Aim -
Copy out each line that includes the word "part".

Dataset excerpt -
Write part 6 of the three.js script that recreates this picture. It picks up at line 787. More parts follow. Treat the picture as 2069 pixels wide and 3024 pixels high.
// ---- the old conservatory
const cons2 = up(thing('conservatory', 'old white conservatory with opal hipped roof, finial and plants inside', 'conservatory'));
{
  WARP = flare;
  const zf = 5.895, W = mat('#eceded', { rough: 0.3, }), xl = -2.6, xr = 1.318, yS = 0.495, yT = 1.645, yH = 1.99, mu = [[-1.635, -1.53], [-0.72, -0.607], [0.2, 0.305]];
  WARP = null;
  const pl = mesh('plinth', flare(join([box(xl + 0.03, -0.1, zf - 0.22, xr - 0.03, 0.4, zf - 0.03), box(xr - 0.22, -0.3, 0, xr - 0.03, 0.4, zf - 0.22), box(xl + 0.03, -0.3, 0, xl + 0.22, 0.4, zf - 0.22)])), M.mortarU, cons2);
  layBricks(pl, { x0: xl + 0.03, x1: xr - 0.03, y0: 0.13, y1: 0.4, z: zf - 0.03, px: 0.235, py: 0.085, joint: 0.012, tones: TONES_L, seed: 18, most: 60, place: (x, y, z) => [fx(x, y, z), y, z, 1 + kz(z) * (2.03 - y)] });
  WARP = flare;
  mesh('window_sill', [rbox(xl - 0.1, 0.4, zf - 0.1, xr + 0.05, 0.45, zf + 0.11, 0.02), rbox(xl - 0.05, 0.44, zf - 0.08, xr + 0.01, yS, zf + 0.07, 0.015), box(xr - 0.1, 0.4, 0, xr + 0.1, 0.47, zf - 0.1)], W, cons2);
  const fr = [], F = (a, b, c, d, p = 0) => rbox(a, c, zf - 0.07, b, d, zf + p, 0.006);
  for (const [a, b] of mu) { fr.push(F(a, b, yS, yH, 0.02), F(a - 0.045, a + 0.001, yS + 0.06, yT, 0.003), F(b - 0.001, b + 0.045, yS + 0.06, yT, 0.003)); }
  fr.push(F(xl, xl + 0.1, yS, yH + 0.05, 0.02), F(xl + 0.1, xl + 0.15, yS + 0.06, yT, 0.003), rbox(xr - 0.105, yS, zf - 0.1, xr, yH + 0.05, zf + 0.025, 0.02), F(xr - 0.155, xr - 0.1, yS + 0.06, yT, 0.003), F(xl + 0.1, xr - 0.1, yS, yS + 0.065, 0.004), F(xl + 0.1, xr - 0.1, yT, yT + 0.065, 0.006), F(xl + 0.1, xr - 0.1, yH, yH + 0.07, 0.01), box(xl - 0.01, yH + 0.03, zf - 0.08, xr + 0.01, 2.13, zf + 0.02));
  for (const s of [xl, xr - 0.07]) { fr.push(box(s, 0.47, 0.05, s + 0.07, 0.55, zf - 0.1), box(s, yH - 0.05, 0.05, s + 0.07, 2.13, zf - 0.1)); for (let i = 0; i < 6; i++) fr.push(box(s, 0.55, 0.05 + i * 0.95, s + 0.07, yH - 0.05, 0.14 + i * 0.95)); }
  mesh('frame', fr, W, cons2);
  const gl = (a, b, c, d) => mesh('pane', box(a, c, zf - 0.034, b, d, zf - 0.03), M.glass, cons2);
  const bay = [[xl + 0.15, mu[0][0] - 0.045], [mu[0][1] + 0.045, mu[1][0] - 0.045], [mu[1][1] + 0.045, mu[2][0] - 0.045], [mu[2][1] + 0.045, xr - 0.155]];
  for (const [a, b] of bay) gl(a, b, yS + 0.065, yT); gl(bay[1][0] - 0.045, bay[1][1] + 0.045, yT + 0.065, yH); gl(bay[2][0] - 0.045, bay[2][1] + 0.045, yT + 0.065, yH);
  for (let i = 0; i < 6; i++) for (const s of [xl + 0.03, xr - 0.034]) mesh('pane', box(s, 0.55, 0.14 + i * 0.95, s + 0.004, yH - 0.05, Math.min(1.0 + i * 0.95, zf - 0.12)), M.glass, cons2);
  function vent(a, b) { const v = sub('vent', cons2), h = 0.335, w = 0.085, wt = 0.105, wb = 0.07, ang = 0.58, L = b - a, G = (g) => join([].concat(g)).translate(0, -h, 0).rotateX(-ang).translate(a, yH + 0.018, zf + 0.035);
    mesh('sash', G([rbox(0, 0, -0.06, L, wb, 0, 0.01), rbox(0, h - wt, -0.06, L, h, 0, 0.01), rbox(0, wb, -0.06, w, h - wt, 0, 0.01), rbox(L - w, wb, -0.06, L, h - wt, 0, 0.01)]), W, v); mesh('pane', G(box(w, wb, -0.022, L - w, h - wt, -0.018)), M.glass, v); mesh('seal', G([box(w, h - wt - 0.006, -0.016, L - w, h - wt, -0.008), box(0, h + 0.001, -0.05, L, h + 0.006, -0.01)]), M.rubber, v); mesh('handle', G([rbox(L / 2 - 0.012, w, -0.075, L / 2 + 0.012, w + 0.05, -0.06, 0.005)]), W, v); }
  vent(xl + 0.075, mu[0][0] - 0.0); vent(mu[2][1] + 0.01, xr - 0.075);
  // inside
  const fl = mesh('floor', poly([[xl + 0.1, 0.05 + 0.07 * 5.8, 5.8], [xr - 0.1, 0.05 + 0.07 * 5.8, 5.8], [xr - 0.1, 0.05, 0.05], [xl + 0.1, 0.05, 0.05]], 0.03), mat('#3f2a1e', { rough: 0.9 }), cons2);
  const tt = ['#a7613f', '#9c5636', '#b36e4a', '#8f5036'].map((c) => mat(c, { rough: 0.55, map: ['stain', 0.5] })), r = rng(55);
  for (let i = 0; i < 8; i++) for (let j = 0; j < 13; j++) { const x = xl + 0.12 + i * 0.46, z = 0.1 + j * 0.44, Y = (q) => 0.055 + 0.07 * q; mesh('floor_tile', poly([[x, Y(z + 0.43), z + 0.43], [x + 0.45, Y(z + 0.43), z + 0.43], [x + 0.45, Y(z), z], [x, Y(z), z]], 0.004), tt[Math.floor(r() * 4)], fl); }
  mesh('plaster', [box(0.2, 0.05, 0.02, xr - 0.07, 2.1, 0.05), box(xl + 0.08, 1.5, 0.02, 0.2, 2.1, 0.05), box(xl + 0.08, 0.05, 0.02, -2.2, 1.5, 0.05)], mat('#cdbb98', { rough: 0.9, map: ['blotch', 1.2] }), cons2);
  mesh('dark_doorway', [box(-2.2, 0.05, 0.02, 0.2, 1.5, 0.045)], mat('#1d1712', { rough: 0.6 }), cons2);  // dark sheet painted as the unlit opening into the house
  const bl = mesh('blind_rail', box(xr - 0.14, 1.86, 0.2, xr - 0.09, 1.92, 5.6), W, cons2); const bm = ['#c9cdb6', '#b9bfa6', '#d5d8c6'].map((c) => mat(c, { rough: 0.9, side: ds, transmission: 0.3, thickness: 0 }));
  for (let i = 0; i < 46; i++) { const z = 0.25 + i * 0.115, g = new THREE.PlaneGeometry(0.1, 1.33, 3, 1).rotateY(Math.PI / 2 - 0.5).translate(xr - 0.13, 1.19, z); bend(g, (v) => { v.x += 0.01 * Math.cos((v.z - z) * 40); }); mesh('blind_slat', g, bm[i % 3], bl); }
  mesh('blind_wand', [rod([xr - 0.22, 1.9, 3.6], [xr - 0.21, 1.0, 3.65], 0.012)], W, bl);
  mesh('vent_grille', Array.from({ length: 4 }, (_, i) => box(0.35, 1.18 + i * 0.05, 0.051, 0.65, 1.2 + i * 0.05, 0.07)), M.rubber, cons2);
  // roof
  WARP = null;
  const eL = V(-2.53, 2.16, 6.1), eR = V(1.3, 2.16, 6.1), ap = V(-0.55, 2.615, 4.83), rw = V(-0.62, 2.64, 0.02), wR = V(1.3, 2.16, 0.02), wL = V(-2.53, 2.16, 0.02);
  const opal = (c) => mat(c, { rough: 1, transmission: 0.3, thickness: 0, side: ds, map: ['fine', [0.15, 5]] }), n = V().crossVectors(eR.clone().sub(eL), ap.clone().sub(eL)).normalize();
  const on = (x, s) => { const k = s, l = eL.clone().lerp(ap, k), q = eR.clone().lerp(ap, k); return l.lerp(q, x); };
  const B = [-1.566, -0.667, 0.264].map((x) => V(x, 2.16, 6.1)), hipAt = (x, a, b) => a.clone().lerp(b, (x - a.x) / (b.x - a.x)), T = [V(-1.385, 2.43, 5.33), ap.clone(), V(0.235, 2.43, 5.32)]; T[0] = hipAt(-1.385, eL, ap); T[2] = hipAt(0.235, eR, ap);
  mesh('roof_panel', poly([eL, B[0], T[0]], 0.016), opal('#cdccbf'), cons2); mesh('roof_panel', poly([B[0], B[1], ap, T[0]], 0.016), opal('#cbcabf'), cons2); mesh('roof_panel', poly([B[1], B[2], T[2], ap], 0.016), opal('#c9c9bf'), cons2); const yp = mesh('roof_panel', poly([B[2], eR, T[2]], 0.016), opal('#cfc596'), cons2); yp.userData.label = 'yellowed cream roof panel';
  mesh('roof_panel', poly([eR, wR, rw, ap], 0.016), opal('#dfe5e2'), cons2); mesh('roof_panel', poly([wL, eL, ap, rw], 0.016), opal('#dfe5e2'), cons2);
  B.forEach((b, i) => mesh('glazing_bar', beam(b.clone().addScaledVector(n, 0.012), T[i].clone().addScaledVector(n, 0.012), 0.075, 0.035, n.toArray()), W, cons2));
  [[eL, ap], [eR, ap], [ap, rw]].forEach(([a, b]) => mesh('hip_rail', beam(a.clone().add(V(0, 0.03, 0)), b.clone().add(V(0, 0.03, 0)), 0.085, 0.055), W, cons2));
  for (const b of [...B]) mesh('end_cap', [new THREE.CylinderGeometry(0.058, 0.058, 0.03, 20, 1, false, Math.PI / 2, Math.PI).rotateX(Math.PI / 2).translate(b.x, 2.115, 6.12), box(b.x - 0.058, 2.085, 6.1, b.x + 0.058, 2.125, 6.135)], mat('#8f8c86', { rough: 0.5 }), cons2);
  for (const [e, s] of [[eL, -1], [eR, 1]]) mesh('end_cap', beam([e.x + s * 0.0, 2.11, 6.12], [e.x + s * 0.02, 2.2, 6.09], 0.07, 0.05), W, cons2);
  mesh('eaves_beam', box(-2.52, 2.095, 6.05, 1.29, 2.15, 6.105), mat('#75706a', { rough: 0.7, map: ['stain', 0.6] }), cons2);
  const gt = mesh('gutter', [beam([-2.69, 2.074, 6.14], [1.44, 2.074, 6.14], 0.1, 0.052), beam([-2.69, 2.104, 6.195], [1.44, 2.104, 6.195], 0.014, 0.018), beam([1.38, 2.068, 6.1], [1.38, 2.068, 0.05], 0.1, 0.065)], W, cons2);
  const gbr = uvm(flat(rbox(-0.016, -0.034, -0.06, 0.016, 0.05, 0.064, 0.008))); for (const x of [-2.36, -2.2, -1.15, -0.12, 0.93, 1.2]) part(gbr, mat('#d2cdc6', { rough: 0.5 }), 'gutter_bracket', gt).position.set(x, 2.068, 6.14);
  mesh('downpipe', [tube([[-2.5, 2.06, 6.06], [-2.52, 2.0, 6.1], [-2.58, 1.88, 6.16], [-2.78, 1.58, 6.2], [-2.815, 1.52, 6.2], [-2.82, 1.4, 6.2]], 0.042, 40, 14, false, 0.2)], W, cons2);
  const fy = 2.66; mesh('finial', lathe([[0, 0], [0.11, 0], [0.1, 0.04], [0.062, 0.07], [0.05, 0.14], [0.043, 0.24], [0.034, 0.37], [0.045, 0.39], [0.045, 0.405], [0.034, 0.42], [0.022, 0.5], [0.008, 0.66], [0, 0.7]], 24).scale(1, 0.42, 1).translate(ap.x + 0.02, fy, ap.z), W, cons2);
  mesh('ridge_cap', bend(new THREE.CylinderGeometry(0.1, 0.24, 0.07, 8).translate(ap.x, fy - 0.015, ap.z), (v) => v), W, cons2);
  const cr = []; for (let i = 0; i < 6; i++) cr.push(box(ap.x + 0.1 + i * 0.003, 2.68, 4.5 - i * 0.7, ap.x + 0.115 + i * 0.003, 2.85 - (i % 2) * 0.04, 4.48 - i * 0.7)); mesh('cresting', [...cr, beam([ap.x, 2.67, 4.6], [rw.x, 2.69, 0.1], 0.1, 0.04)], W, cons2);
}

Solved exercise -
Write part 6 of the three.js script that recreates this picture. It picks up at line 787. More parts follow. Treat the picture as 2069 pixels wide and 3024 pixels high.
  const gbr = uvm(flat(rbox(-0.016, -0.034, -0.06, 0.016, 0.05, 0.064, 0.008))); for (const x of [-2.36, -2.2, -1.15, -0.12, 0.93, 1.2]) part(gbr, mat('#d2cdc6', { rough: 0.5 }), 'gutter_bracket', gt).position.set(x, 2.068, 6.14);